Escassez de terrenos no limite entre zonas valoriza imóveis
Segundo especialistas, edifícios ‘vizinhos’ de bairros residenciais se tornam ainda mais raros com novo Plano Diretor
Desejados pelas vantagens que apresentam, os imóveis vizinhos de zonas estritamente residenciais têm, ainda, outra característica que os valoriza no mercado: a exclusividade.
São poucos os terrenos que contam com a localização estratégica. “Daí ou o custo para a incorporação fica altíssimo ou é necessário ir para regiões mais afastadas do centro da cidade”, diz Lucas Vargas, CEO do ZAP Imóveis.
E esses espaços tendem a ser ainda mais raros por causa das determinações do Novo Plano Diretor de São Paulo, aprovado em 2014 na gestão de Fernando Haddad (PT).
O professor Antonio Rodrigues Netto, coordenador do curso de Arquitetura e Urbanismo do Belas Artes, explica que as diferentes áreas do zoneamento municipal são delimitadas por um sistema viário. A nova lei, afirma, propõe um escalonamento dessas vias, de maneira a evitar “paredões” repentinos na frente das casas.
Em outras palavras, isso significa que edifícios relativamente altos na divisa com bairros residenciais serão cada vez menos comuns na cidade.
“Isso quer dizer que os moradores desses prédios são duplamente privilegiados. Além do horizonte, da iluminação, da ventilação e do acesso fácil a serviços, trata-se de empreendimentos únicos. Há alguns anos, era possível encontrá-los. Hoje já não é mais”, diz Netto.
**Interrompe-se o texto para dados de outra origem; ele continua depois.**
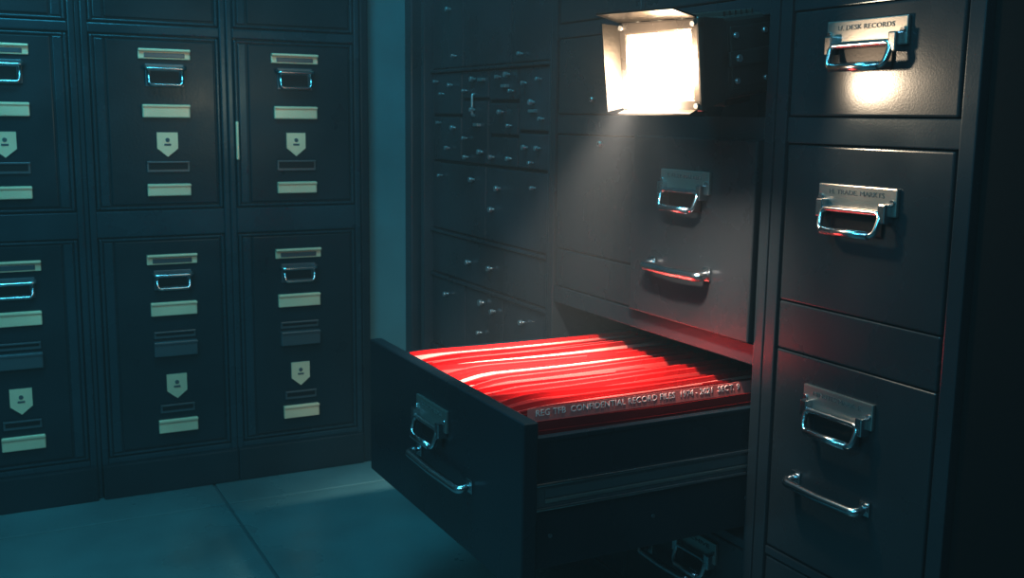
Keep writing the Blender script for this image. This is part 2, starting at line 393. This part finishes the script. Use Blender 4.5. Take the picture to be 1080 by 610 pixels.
for i in range(len(xs)-1):
    for j in range(len(ys)-1):
        b.box(xs[i]+.0028,xs[i+1]-.0028,ys[j]+.0028,ys[j+1]-.0028,-H-.01,-H,M_FLOOR,.002)
b.done()
# ================================================================== flood lamp
LP=P(.868,1.188,.0735)
lamp=empty('floodlight',LP,(0,math.radians(-8),math.radians(16)))
b=B('housing',lamp,True)
b.box(.024,.138,-.058,.056,-.054,.056,M_LAMP,.012,4)
b.box(.036,.134,-.0600,-.054,-.040,.042,M_LAMP,.002)      # access panel on the side
for i in range(6):b.box(.036+i*.013,.041+i*.013,-.048,.048,.052,.062,M_LAMP,.001)
b.box(.06,.12,-.03,.03,-.066,-.052,M_BLACK,.002)           # foot block on the shelf
def frustum(b,xa,ya,za,xb,yb,zb,m,th=.003):
    A=[(xa,-ya,-za),(xa,ya,-za),(xa,ya,za),(xa,-ya,za)];C=[(xb,-yb,-zb),(xb,yb,-zb),(xb,yb,zb),(xb,-yb,zb)]
    for k in range(4):b.quad([A[k],A[(k+1)%4],C[(k+1)%4],C[k]],th,m)
frustum(b,-.036,.064,.056,.032,.054,.050,M_LAMP)
for (y0,y1,z0,z1) in((-.068,.068,.042,.060),(-.068,.068,-.060,-.042),(-.068,-.053,-.056,.056),(.053,.068,-.056,.056)):
    b.box(-.044,-.032,y0,y1,z0,z1,M_LAMP,.004,3)
for y,z in((-.060,.052),(.060,.052),(-.060,-.052),(.060,-.052)):b.tube([(-.044,y,z),(-.048,y,z)],.0035,M_KNOB,seg=8)
b.done()
b=B('reflector',lamp,True);frustum(b,-.034,.0535,.0425,-.012,.047,.036,M_REFL,.001);b.done()
b=B('glass',lamp,True);b.box(-.016,-.012,-.0475,.0475,-.0365,.0365,M_GLASS,.001);b.done()
b=B('barn_doors',lamp,True)
b.quad([(-.044,-.064,.059),(-.044,.066,.059),(-.076,.076,.072),(-.076,-.052,.072)],.0025,M_FLAP)
b.quad([(-.044,-.060,-.059),(-.044,.062,-.059),(-.058,.064,-.063),(-.058,-.058,-.063)],.0025,M_FLAP)
b.quad([(-.044,.066,-.055),(-.044,.066,.055),(-.064,.078,.060),(-.064,.078,-.058)],.0025,M_FLAP)
for y in(-.04,0,.04):b.tube([(-.042,y-.012,.062),(-.042,y+.012,.062)],.0035,M_SLOT,seg=8)
for z in(-.03,.03):b.tube([(-.044,.069,z-.010),(-.044,.069,z+.010)],.003,M_SLOT,seg=8)
b.done()
b=B('yoke',lamp,True)
b.box(.026,.140,-.0655,-.061,-.010,.010,M_LAMP,.002);b.box(.026,.140,.058,.063,-.010,.010,M_LAMP,.002)
b.box(.138,.144,-.0655,.063,-.03,.03,M_LAMP,.002)
for x,z,r in((.042,0,.005),(.044,.030,.004),(.044,-.030,.004),(.112,.032,.004),(.112,-.032,.004)):
    y0=-.0655 if z==0 else -.060
    b.tube([(x,y0+.002,z),(x,y0-.004,z)],r,M_KNOB,seg=10)
b.done()
# ================================================================== lights
def light(kind,name,loc,energy,col,size=.1,tgt=None,sy=None,**kw):
    l=bpy.data.lights.new(name,kind);l.energy=energy;l.color=col
    if kind=='AREA':
        l.size=size
        if sy:l.shape='RECTANGLE';l.size_y=sy
    else:l.shadow_soft_size=size
    for k_,v in kw.items():setattr(l,k_,v)
    o=bpy.data.objects.new(name,l);sc.collection.objects.link(o);o.location=loc
    if tgt is not None:o.rotation_euler=(Vector(tgt)-Vector(loc)).to_track_quat('-Z','Y').to_euler()
    return o
WARM=(1,.74,.50)
light('POINT','floodlight_spill',P(.778,1.168,.055),9,WARM,.025)
light('SPOT','floodlight_wash',P(.778,1.168,.055),72,(1,.84,.70),.03,P(1.0,1.36,-.20),spot_size=math.radians(106),spot_blend=.9)
light('SPOT','floodlight_beam',P(.785,1.17,.055),230,(1,.88,.78),.02,P(.80,1.46,-.42),spot_size=math.radians(46),spot_blend=1.0)
TEAL=(.085,.58,.76)
light('AREA','ceiling_lamp_teal',P(.15,1.35,1.15),48,TEAL,1.2,P(.15,1.6,-H),sy=.8)
light('AREA','locker_fill_teal',P(-.9,.5,.75),35,TEAL,1.0,P(.4,2.41,-.2),sy=.6)  # unseen fill light, added to brighten the back lockers
light('AREA','cabinet_fill_blue',P(-.2,-.2,1.1),22,(.30,.70,.95),.9,P(1.0,1.2,-.2),sy=.9)  # unseen bluish fill, added to lift the right-hand cabinets
w=bpy.data.worlds.new('World');sc.world=w;w.use_nodes=True
w.node_tree.nodes['Background'].inputs[0].default_value=(.02,.06,.08,1);w.node_tree.nodes['Background'].inputs[1].default_value=.4
vs=w.node_tree.nodes.new('ShaderNodeVolumeScatter');vs.inputs['Density'].default_value=.028;vs.inputs['Anisotropy'].default_value=.0
w.node_tree.links.new(vs.outputs[0],w.node_tree.nodes['World Output'].inputs['Volume'])
# ================================================================== camera
f,p,h,r=1114.5,math.radians(9.31),math.radians(27.5),math.radians(-.75)
F=Vector((math.sin(h)*math.cos(p),math.cos(h)*math.cos(p),-math.sin(p)))
R0=Vector((math.cos(h),-math.sin(h),0));D0=F.cross(R0)
Rv=R0*math.cos(r)+D0*math.sin(r);Dv=-R0*math.sin(r)+D0*math.cos(r)
cam=bpy.data.cameras.new('camera');co=bpy.data.objects.new('camera',cam);sc.collection.objects.link(co)
cam.sensor_width=36;cam.lens=36*f/1080;cam.clip_start=.02
cam.dof.use_dof=True;cam.dof.focus_distance=2.0;cam.dof.aperture_fstop=8
m=Matrix.Identity(4)
for i in range(3):m[i][0]=Rv[i];m[i][1]=-Dv[i];m[i][2]=-F[i]
m.translation=P(0,0,0);co.matrix_world=m
sc.camera=co
sc.view_settings.view_transform='Standard'
sc.view_settings.gamma=.78
sc.view_settings.exposure=.30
Essa atualização, segundo o professor, é necessária. Os arredores do bairro tendem a ser moldados a fim de atender às necessidades de quem ali vive. Assim, das “fronteiras” entre uma zona e outra, aos poucos, vão se aproximando comércios e pequenos serviços.
“A construção de um bairro é extremamente dinâmica e é por isso que reformulamos, de tempos em tempos, o plano que controla o uso do solo.”
Revisão. Docente da Faculdade de Arquitetura e Urbanismo da USP, Maria Lucia Refinetti fala que a formação das zonas estritamente residenciais passaram a ser expressivas em São Paulo a partir dos anos 1950. Nesses locais, existe um coeficiente máximo de construção, o que limita tanto o tamanho das obras quanto a densidade demográfica da região.
Acontece que a configuração familiar atual mudou, defende a arquiteta. Daí a necessidade de uma legislação que considere os novos parâmetros de uso e ocupação do solo. “Não está previsto no texto, mas uma alternativa seria o ‘retrofit’ desses imóveis em unidades habitacionais um pouco menores.”
Maria Lucia lembra o caso de cidades como Amsterdã e Toronto, que encontraram soluções próprias para redesenhar a morfologia urbana.
No caso da capital holandesa, as casinhas que estão próximas aos canais eram residências unifamiliares. Com o tempo, tornaram-se repartições menores. “Do lado de fora, mantiveram a mesma fachada, mas internamente mais de uma família vive ali naquele espaço.”
Para a professora, a cidade de Toronto conseguiu chegar a uma resposta satisfatória para o desequilíbrio entre quem está no interior dos bairros e quem está nas bordas.
“Se imaginarmos um quadrado, nas bordas, eles colocam quem se interessa, digamos, pelo barulho, ou seja, o comércio, que fica no térreo dos prédios. Nos andares acima, estão os serviços, que não precisam estar diretamente na rua para funcionar.” As casas, explica, ficam no que chamam de miolo.
O zoneamento canadense prova, segundo a professora, que uma área densamente povoada não precisa, necessariamente, ser densamente construída. “Claro que são modelos de fora, nossa realidade é outra, mas mostra que é possível pensar em alternativas.”
Patrimônio valorizado. Quando Marcelo Couto, de 56 anos, decidiu trocar de apartamento, chegou a buscar novos empreendimentos. “Meus filhos cresceram, achei que era hora de ir para um menor.”
Mas o arquiteto não encontrou outro prédio com as vantagens do Edifício Gravatá, vizinho do Jardim Europa, e acabou apenas “subindo” três andares. Couto diz ter consciência do caráter único de seu bem.
O mesmo aconteceu com Daniela Lourenço, de 33 anos. A dentista visitou apartamentos mais novos e em melhores condições do que o escolhido. Preferiu, no entanto, arcar com o custo da reforma. No longo prazo, afirma, o investimento faria mais sentido.
“Visitamos uns prédios na Vila Nova Conceição e em Pinheiros, mas nenhum reunia todos esses atributos como o nosso. Quando chegamos, olhei para o meu marido, vimos a vista e soube que seria aquele”, conta.